Comments (0) Africa, Business, Latest Updates from Reuters

JOHANNESBURG (Reuters) – Bain Capital’s Edcon, a South African retailer, said on Monday it had secured a repayment deal on debt of 7.9 billion rand ($548 million) and access 1.85 billion rand to pay down some bonds.

The company, which is the biggest fashion retailer in Africa’s most advanced economy, completed a distressed exchange offer in July and has since issued new bonds to restructure its debt.

“The deal represents a strong statement of support from Edcon Group’s existing South African and international lenders under its revolving and term loan facilities, as well as new lenders into the capital structure,” Edcon said in a statement.

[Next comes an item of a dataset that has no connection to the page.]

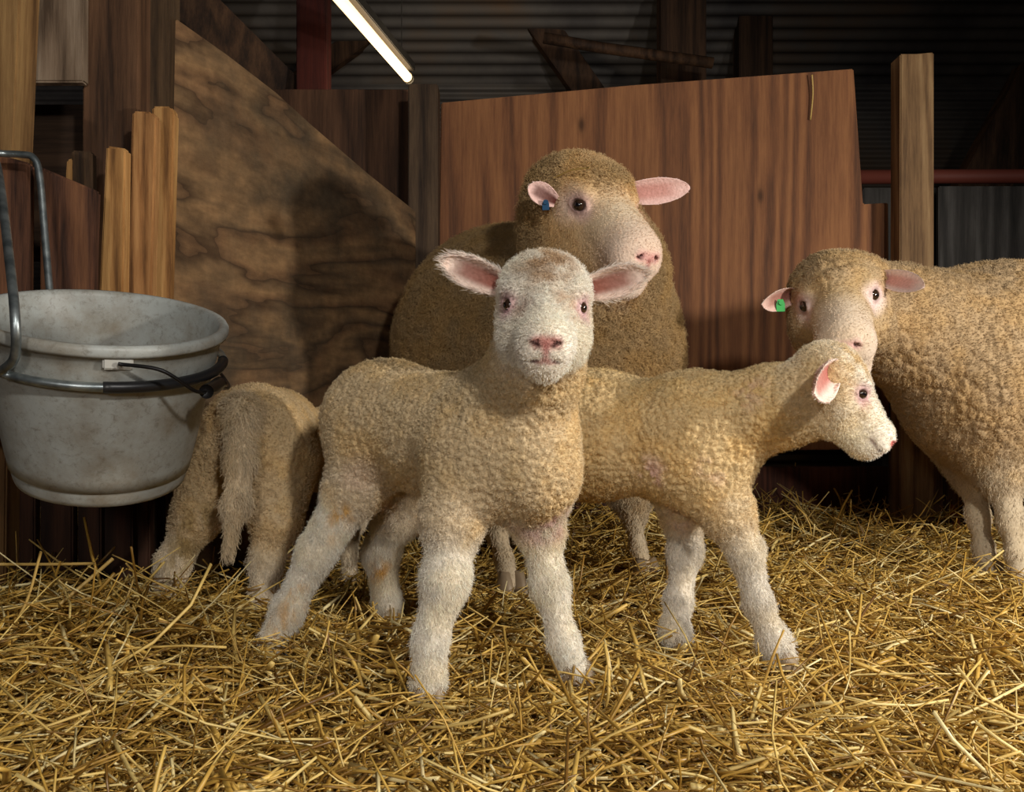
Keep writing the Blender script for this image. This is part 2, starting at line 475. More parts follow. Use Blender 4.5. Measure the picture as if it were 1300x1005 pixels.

The company has also secured new commitments for a facility of 1.85 billion rand which it will use to pay down 1.0 billion rand in secured notes due in 2016 and to settle a 1.0 billion rand liquidity facility from Goldman Sachs, chief financial officer Toon Clerckx told Reuters.

Taken private by Bain in 2007 in a highly leveraged buy-out, Edcon has lost market share to other retailers as it struggled to pay its debts in a slowing economy.

Before refinancing its debt, it said it was considering selling non-core assets, but on Monday poured cold water on the idea. “There is no need to sell, you go to the market when you get the price you want or you trade your way out of it,” Clerckx said.

Most of South Africa’s largest banks hold part of the 7.9 billion rand in debt Edcon has now refinanced, he said.

Edcon said in July debt that restructuring attempts would decrease its interest payment obligations by more than 1 billion rand a year.

The retailer said on Monday its refinancing efforts of this year will lower its debt by around 4.5 billion rand.

The operator of clothing retailers Edgars and Jet, stationer CNA and homeware store Boardmans also said it had finished the final stage of the exchange offer lanched in June for a 2019 bond.